But to his young, radical followers, the 30-year old Shia firebrand is an inspired leader who has dared to challenge the American occupation.

Mr Sadr is the only surviving son of the Muslim cleric, Ayatollah Mohamed Sadeq al-Sadr, who was assassinated by Saddam's agents in 1999 along with two sons for his defiant stand against the regime.

Baghdad's Shia district, Saddam City, was renamed Sadr City after the overthrow of the Iraqi dictator. The slum in northeastern Baghdad has become Mr Sadr's power base, patrolled by his militia, the Mehdi army.

Sadr junior, who was last night under threat of arrest by the US military and branded an outlaw, took up a bellicose position from the moment the American occupation began.

In his Friday sermons in Kufa, he dons a white shroud as a symbol of mourning. In every sermon, participants repeat after him: "No, No to Israel, No, No to America, No, No to terrorism."

The media-savvy leader is aware of the benefits of his father's image, which is brandished at every protest rally. His positions were given wider currency through his ownership of the weekly newspaper al-Hawza al-Natiqa, which recently accused Mr Bremer of following Saddam by persecuting the Shia majority.

But Mr Sadr's views in his paper were not representative of the Shia community. The most influential cleric is the elderly Grand Ayatollah Sistani, a cautious leader of the conservative mainstream, and whose low political profile has angered radicals.

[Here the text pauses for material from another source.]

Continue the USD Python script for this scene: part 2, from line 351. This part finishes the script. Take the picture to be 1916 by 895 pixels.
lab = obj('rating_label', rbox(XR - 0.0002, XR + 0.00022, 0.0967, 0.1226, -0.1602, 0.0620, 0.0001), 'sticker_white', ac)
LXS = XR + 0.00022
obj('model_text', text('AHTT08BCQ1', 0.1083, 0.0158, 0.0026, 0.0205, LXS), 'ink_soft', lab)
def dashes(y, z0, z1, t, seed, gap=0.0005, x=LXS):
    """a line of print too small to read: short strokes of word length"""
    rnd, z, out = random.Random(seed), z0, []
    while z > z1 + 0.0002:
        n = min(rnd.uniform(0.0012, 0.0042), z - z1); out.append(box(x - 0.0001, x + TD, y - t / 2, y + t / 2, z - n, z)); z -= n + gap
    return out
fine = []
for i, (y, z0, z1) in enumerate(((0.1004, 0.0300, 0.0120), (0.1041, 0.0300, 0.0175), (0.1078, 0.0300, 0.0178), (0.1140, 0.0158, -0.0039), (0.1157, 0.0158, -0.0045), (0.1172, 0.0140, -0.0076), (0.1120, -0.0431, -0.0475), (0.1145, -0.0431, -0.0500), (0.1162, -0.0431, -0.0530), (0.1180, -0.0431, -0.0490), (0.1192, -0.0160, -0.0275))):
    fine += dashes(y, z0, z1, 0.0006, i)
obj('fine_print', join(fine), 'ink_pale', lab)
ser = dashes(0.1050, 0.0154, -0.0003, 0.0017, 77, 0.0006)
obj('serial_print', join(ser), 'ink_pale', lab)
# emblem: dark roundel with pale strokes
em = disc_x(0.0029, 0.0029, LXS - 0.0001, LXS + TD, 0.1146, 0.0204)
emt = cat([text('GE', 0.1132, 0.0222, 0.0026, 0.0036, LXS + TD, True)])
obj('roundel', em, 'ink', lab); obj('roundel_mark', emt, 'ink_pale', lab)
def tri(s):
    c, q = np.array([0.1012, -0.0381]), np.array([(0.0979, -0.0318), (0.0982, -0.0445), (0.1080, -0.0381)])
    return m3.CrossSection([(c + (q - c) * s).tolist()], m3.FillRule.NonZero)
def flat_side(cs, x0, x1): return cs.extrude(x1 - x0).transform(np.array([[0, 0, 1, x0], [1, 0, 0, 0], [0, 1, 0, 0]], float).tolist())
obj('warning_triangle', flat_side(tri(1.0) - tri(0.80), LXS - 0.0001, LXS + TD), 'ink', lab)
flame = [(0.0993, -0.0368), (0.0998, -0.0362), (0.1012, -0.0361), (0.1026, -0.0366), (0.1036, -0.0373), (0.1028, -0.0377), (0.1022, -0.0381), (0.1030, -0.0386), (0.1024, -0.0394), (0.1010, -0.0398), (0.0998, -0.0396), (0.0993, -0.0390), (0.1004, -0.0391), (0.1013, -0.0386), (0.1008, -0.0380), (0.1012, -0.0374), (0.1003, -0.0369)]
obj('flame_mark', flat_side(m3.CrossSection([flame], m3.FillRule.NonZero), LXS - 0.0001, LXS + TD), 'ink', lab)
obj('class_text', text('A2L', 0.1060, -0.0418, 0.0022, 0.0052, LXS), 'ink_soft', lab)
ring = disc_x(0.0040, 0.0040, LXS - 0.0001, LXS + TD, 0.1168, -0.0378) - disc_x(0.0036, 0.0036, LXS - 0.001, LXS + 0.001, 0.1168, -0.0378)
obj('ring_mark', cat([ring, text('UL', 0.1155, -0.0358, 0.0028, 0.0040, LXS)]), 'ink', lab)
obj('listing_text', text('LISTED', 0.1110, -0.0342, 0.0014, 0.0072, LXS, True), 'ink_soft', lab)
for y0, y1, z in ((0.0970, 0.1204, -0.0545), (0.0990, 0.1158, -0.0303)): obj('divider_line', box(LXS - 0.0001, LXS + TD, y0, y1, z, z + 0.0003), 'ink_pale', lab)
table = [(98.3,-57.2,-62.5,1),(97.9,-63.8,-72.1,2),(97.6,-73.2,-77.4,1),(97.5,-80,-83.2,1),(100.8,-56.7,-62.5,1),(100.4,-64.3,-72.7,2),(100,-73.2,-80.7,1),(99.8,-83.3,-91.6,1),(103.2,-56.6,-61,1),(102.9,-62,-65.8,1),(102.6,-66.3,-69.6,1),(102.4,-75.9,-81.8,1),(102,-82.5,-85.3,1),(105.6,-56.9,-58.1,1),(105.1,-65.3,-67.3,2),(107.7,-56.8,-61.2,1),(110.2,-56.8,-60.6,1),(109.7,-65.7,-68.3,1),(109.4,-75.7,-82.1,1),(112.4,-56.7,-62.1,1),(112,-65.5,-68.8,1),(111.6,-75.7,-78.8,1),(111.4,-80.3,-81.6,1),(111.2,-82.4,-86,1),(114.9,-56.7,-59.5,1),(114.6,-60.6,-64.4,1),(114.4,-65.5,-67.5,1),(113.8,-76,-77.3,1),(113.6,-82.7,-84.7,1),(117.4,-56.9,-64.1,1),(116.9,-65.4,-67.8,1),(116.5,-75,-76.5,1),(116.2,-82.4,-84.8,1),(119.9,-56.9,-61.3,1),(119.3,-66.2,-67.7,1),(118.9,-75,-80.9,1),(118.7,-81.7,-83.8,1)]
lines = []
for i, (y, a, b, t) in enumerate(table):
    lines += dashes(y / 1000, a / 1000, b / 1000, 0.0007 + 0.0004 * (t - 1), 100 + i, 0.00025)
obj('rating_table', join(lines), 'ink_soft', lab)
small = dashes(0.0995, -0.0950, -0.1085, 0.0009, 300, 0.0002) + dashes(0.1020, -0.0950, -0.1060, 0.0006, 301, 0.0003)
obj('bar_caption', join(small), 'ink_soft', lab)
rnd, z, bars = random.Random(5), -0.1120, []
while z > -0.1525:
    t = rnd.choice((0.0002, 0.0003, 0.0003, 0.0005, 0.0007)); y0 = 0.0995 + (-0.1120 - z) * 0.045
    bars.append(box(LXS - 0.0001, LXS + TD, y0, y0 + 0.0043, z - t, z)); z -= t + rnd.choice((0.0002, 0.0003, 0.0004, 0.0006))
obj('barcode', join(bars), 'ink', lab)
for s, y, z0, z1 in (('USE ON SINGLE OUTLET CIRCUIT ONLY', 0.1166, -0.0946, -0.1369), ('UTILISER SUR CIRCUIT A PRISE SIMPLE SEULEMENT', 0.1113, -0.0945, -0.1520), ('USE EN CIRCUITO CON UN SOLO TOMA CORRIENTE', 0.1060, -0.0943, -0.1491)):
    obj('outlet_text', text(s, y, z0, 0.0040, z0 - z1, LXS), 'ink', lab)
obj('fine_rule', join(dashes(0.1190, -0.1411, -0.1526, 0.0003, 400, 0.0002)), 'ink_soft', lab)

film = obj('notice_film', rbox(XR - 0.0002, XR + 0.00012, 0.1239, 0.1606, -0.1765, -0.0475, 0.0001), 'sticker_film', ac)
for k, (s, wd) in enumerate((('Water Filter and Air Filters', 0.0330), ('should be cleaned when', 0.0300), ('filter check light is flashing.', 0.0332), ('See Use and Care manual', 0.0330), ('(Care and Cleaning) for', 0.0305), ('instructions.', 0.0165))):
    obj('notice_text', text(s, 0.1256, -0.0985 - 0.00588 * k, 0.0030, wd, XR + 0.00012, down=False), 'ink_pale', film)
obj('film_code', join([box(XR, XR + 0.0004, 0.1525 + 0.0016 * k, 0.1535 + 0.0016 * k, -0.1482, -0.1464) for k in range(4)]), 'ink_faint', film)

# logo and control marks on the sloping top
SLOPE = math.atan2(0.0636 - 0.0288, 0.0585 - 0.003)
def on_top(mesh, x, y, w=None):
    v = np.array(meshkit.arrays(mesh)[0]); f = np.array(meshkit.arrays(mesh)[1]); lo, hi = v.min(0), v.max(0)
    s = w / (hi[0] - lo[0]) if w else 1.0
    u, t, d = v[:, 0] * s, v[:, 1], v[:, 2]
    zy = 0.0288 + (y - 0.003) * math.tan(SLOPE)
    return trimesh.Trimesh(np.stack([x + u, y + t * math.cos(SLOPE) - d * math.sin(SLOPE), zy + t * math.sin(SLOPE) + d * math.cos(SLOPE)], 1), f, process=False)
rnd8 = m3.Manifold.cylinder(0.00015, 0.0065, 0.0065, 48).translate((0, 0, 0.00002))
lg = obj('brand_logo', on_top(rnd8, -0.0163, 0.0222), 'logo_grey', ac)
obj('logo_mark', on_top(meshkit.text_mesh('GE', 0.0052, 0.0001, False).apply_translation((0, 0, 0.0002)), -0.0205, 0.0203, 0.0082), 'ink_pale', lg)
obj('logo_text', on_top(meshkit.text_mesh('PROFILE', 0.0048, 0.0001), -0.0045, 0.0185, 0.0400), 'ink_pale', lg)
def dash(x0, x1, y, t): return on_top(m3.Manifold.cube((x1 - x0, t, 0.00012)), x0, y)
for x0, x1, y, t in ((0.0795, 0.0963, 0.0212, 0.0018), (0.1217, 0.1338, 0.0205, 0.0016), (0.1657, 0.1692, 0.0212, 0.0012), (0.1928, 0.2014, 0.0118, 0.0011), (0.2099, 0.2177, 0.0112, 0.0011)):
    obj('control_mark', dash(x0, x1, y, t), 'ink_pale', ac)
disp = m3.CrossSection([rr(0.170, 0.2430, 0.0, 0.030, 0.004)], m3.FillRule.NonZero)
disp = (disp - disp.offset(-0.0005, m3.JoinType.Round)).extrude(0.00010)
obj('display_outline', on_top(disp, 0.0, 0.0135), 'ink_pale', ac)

Mr Sadr's supporters were accused of mounting a siege of Ayatollah Sistani's home in Najaf, only days after the killing of a moderate Shia leader, Ayatollah Abdel-Majid al-Khoei, who had just returned from exile in Britain in April last year. The cleric was hacked to death at a meeting with Sistani on whether to co-operate with the invaders.

Mr Bremer may have unwittingly played into Mr Sadr's hands last week, by ordering his newspaper to be temporarily closed, on the grounds that it was inciting violence against coalition forces.

The protests by Mr Sadr's supporters turned violent at the weekend, and left 52 people dead.